In 1898 schoolmaster Frank McGee and his young family arrived at the site- they stayed for the next thirty years. An ardent arborist, McGee, and his pupils, in their time, collected seeds to assist Charles Weston, the botanist tasked with greening the fledgling city of Canberra.

McGee was also a keen apiarist and in 1901 was reported, very favourably, in the Queanbeyan Age, on his successful beekeeping. The reporter noted that there were 50 large hives and four for the Queen bees from which he was able to annually extract three tons of honey. The bees would have feasted on the many indigenous trees as well as those that had been introduced. He also noted that McGee was growing excellent green barley for his two Shorthorn cows and his horse, and his cows were also yielding 8 to 12 pounds of butter per week.

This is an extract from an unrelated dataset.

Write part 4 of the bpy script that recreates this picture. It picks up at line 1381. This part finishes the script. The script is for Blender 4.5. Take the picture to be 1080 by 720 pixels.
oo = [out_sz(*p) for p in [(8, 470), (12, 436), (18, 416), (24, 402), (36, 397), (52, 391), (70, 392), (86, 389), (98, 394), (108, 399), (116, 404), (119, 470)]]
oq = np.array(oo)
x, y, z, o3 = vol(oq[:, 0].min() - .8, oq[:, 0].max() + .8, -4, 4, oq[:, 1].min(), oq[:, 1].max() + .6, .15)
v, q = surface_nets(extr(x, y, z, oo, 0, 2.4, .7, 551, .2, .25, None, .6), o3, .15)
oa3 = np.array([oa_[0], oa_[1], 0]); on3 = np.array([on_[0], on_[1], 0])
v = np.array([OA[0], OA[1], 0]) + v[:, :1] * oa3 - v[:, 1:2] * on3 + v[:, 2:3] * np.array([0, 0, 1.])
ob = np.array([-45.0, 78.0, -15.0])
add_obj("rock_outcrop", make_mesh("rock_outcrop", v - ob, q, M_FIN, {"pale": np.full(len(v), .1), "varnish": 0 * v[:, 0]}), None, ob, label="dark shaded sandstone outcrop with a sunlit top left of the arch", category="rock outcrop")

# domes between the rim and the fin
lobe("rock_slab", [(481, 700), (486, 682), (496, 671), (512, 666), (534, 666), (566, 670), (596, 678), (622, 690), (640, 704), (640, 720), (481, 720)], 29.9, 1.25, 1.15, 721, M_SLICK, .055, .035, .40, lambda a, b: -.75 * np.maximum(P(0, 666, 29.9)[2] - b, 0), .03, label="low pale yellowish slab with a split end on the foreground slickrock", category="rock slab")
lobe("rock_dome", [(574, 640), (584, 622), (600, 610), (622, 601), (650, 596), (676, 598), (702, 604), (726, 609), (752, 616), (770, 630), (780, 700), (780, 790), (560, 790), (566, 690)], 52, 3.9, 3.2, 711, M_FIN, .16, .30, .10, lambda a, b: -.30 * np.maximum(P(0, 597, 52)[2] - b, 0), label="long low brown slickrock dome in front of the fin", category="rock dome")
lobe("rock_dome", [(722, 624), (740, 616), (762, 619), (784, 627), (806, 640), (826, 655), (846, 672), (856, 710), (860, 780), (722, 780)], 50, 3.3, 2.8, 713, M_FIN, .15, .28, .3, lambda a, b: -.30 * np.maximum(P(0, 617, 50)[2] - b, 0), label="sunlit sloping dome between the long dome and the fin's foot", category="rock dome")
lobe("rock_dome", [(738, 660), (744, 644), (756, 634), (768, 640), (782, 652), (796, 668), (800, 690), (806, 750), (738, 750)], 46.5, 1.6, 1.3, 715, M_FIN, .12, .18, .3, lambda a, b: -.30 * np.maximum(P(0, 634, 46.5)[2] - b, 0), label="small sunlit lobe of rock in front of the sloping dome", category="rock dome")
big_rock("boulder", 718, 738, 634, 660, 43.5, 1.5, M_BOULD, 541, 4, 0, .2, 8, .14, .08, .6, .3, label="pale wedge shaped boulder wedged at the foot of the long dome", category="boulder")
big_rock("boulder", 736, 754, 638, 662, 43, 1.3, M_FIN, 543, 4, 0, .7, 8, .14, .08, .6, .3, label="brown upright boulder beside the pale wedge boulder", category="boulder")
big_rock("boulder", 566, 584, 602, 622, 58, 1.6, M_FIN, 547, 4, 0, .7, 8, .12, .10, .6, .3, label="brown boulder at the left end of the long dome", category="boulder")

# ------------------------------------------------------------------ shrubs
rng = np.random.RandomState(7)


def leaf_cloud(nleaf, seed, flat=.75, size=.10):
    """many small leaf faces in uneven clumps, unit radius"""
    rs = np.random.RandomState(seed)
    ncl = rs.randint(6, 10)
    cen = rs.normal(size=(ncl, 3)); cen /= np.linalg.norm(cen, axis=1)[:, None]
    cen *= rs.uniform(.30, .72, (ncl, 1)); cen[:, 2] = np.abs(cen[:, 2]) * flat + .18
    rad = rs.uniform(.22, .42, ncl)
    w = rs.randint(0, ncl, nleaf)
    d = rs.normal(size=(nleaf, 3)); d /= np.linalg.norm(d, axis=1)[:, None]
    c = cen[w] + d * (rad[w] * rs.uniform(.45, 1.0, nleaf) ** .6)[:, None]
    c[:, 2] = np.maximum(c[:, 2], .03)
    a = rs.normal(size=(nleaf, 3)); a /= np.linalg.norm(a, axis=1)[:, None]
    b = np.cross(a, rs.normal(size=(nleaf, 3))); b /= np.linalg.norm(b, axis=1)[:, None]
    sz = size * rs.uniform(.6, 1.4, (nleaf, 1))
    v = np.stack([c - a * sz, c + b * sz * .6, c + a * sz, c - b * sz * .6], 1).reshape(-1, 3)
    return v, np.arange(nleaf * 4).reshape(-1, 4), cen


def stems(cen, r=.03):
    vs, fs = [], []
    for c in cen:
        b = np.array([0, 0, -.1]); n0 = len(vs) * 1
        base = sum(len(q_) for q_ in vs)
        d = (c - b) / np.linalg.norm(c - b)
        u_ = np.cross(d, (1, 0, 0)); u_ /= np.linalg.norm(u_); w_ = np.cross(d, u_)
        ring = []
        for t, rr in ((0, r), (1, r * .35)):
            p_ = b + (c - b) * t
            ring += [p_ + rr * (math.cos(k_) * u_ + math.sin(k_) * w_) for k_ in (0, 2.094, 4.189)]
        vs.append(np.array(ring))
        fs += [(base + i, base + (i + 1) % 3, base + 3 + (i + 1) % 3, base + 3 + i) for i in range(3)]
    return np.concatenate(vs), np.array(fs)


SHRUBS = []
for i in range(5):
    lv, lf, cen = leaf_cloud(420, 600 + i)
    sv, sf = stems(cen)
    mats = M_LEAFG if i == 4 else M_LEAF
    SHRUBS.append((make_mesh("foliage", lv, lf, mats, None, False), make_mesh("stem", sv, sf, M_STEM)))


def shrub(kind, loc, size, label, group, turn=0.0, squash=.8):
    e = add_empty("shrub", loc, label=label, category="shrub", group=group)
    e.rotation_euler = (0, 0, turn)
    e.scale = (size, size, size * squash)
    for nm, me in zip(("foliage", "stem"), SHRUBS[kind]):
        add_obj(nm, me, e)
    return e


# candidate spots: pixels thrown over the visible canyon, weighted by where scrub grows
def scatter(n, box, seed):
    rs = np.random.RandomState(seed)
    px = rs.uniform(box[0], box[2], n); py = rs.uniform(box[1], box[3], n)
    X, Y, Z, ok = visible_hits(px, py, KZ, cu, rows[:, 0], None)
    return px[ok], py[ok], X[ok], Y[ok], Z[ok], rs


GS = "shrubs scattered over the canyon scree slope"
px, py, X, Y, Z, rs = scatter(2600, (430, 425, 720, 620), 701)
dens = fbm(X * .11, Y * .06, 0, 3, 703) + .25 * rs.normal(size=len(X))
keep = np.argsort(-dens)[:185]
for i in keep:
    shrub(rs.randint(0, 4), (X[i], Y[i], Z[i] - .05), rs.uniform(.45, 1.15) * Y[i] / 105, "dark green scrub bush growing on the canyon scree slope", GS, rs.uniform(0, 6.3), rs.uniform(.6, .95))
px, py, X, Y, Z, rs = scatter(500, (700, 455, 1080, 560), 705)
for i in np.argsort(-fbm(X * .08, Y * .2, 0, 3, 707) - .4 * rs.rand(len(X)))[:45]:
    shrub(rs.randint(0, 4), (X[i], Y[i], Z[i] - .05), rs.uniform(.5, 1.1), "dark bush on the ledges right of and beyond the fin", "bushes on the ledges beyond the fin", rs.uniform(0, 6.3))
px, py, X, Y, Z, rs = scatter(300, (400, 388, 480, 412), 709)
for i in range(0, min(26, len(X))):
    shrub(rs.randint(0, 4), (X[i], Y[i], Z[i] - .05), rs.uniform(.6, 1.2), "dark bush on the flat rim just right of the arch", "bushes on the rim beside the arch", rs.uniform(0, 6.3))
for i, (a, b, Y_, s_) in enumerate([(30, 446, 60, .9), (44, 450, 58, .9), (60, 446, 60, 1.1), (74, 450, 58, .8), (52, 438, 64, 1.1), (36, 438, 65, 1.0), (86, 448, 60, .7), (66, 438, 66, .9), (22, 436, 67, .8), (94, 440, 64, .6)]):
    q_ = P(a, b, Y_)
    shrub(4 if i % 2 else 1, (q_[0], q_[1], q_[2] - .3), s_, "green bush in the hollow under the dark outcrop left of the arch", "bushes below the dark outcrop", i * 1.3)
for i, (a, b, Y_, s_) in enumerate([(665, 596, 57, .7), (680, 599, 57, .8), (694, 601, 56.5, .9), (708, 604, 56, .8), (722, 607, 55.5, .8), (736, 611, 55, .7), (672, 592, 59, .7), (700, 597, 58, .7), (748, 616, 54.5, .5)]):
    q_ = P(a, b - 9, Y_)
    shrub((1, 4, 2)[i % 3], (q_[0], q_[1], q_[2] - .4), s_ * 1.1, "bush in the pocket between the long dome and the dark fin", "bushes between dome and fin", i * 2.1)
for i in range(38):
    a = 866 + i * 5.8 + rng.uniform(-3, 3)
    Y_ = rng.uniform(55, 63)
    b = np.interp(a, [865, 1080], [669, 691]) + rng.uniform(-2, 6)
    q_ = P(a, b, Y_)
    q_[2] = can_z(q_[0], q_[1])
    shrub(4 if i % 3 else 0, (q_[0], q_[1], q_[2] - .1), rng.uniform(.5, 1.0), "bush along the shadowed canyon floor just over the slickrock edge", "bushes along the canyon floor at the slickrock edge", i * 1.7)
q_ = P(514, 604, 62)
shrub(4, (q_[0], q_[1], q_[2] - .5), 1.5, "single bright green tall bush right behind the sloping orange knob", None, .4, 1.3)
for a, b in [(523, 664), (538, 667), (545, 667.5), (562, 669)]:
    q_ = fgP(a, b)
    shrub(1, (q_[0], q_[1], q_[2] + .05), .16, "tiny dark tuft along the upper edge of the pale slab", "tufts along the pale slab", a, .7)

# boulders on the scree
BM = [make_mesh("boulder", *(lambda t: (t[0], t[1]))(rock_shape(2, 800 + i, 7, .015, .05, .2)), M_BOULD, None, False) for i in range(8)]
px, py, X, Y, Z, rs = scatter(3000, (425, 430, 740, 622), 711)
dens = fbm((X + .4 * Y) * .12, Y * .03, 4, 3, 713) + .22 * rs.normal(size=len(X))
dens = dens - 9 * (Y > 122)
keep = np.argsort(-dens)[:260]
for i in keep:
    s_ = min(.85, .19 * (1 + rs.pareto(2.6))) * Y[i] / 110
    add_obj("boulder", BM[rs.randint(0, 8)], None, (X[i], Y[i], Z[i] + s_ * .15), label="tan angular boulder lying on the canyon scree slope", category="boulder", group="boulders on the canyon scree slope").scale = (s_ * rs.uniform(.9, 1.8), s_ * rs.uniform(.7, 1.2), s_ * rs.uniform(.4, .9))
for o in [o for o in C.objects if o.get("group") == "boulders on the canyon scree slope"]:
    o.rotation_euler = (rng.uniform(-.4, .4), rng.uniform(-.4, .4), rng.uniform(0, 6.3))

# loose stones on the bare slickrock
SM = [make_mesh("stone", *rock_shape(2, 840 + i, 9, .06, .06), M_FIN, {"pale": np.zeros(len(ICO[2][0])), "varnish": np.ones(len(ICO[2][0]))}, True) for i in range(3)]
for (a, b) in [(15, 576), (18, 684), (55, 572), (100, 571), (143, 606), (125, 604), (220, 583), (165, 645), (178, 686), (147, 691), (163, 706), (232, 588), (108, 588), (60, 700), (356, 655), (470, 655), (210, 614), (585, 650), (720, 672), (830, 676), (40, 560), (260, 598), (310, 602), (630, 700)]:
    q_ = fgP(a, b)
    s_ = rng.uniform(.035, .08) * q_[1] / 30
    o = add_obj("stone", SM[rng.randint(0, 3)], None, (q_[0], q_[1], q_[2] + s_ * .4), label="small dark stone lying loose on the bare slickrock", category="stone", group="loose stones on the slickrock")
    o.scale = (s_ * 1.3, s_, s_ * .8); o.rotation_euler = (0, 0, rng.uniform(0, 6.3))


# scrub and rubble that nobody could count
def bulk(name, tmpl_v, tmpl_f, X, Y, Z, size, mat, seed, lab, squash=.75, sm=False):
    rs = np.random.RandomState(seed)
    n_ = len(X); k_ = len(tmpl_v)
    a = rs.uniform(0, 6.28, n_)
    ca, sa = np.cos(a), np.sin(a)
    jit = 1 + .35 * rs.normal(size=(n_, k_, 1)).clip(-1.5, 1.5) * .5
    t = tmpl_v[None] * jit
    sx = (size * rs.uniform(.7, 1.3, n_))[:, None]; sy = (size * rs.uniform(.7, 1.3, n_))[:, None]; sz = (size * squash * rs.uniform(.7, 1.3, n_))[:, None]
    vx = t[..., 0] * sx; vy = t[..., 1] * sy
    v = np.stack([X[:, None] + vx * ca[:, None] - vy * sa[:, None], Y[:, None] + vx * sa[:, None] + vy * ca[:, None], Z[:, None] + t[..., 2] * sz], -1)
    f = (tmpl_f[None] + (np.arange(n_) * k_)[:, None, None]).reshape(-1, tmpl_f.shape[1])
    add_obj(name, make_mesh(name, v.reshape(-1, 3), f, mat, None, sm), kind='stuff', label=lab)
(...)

1901 was a propitious year for McGee, and the nation. On 1 January Australia’s states federated to become the Commonwealth of Australia. On that day the first Arbor Day was declared which was used to encourage the greening of the land, especially for school children. For McGee it was a propitious time in that he had a schoolroom of 26 primary school students, his fifth child was born that year, and his successful efforts as a farmer and apiarist had been recognised by the newspaper report. In the following years Canberra was selected for the site of the National Capital.

Again, as reported in the Queanbeyan Age, 7 December 1915, McGee is lauded for his progressive instructing of his students in growing crops, vegetables, trees, and flowers using scientific principles. He ‘combines practical agricultural methods with the elementary rules of mathematics’. His sixth child, James, was to be become an eminent scientist for the British in the Second World War, and he was involved in the development of television.

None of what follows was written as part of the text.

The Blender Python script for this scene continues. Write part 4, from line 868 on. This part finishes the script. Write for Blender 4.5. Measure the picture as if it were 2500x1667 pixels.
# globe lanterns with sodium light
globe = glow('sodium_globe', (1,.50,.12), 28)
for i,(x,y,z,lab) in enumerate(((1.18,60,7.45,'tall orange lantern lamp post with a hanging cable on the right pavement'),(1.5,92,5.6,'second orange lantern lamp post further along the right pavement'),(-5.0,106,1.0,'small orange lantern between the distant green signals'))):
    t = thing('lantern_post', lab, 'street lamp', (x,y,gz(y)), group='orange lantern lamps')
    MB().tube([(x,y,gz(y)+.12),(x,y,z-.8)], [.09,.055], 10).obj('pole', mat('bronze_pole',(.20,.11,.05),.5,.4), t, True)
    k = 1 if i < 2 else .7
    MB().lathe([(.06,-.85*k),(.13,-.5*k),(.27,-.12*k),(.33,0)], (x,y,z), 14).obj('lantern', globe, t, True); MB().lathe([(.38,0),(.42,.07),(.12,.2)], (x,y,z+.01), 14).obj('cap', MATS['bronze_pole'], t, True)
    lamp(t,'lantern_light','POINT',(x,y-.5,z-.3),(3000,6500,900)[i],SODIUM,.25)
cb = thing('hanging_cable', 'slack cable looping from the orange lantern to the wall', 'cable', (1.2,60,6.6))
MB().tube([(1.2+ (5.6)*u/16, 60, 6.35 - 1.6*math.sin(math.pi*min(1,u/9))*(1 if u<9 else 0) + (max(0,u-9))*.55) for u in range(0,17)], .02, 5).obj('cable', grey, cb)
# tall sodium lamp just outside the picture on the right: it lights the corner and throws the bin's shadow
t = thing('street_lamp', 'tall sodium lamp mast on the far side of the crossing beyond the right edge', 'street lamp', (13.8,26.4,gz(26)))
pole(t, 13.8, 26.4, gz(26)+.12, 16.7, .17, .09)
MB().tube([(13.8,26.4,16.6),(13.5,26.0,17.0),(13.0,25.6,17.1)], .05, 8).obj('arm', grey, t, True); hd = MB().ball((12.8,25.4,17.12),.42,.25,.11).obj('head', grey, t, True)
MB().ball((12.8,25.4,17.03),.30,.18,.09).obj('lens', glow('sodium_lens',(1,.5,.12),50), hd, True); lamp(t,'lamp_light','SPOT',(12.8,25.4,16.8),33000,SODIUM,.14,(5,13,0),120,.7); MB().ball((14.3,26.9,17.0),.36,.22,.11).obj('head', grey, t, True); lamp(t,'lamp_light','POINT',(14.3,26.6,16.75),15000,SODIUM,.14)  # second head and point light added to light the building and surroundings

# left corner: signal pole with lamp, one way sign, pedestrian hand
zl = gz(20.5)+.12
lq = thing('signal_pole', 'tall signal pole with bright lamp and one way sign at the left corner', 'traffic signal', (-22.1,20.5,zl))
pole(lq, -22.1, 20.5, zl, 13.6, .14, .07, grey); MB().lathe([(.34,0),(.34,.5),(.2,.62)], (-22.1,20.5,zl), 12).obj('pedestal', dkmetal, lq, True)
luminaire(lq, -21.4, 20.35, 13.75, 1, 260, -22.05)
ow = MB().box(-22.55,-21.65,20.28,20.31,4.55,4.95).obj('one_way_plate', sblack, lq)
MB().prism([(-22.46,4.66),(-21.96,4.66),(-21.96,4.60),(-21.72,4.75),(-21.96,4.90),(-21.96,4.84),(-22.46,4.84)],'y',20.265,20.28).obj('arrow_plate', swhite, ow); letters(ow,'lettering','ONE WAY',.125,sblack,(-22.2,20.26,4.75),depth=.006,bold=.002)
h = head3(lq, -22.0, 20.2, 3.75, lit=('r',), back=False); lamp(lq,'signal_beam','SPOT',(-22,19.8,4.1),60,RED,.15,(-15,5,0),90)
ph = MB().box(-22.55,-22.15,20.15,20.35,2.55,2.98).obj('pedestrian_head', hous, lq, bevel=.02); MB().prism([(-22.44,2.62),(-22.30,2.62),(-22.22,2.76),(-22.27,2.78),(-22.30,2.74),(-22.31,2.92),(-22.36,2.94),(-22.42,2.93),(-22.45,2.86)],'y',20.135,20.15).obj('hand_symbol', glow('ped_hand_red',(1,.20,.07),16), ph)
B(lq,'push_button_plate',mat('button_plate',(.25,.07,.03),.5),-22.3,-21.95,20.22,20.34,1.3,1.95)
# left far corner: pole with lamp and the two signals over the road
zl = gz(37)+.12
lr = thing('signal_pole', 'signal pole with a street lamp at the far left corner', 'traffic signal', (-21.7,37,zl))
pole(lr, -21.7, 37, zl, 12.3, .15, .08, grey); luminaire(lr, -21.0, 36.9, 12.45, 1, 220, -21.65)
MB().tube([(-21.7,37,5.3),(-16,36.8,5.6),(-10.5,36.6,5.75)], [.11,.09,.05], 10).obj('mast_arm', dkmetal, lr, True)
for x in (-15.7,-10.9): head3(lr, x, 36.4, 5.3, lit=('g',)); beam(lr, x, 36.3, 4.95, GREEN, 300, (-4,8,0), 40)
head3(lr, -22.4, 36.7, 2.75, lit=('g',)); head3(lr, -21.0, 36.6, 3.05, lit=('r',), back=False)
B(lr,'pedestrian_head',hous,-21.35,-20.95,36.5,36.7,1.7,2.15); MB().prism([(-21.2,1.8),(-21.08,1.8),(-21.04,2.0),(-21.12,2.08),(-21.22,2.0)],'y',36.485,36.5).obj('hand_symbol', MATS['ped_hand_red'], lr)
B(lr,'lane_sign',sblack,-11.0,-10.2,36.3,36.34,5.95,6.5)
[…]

So successful were McGee’s lessons that, as reported in the Queanbeyan Leader, 9 June 1905, some of his students entered their produce of honey, fruit, and vegetables in the Royal Agricultural Show in Sydney. The Harrison boys of Tuggeranong Platform, a railway family, excelled and were awarded an illuminated certificate of merit for their excellent apiarian products. Considering that these boys had had a very tough life, losing their mother that year, and their father five years later in an horrific railway accident, this achievement was special. The boys, often restless in class and late for school, also appeared regularly in the School’s Punishment Book.

McGee had quite a few problems at the Schoolhouse, primarily to do with water as he relied for his home, and school, on tank water. He reported to the NSW Education Department in 1912 that, ‘every summer for the last 12 years I have been obliged to draw water from a spring a quarter of a mile distant, (the only permanent water in the area), because of problems in collecting tank water from a roof and guttering which are in such a wretched condition’. A corrugated iron roof, replacing a wooden shingled one, was installed that year, and survived until 2010 when it was replaced by the current green Colourbond roof.

Despite these problems the old gum tree in front of the schoolhouse flourished. The death knell for many of the plantings was sounded in the years before I took over the tenancy and turned the site into a museum. The previous tenants ran goats to keep the grass under control. The depravations caused by the goats, plus a prolonged drought had destroyed much of the old garden. Hardy introduced species such as Chinese Elms and Cypress trees have flourished as has masses of the ground cover, periwinkle. Some Australian native trees have also done well – a Tasmanian Blue Gum, Kurrajongs, and an impressive Yellow Box feature in the yard. Of special note are the two very healthy Blakeney’s red gums.

But what has hastened the demise of the magnificent centuries old red gum at the front of the schoolhouse? On a school visit a few years ago, a small boy rushed into the schoolroom and excitedly declared ‘someone’s been sleeping in your tree!’ Unbeknownst to me, or his teachers, he had discovered four old iron spikes driven deep within the trunk of the magnificent tree, enabling access to the branches above. Nicely arranged, in the deep hollows of the old tree, were three pillows. A local historian solved the mystery. Possum hunters in the 1950s raided the hollows of such trees. They were after possums to skin so they could, in this case, make products such as the blanket on the bed in the children’s bedroom in the museum. Forty- eight pelts have been sewn together to make a very cosy blanket.

The drought, plus the spikes finally killed this massive ghostly white/grey tree but it has now been repurposed, with its extensive spectral limbs extensively trimmed to make it into a ‘habitat tree’. Once again it is sheltering native wildlife as well as introduced species, including, possibly ‘persons unknown’.

No one lives in the house now, and the over the last ten years the schoolroom has been filled with the shrill voices of many visiting small school children. But the site is not totally empty. Possums and, until recently, bees, have been the main residents and, the possums particularly, if woken from their daytime sleep, loudly protest often startling the museum visitors. The current residents of the old gum tree are a family of sulphur crested cockatoos whose yellow crests bob up and down from deep in the cosy hollows of the gnarly old tree.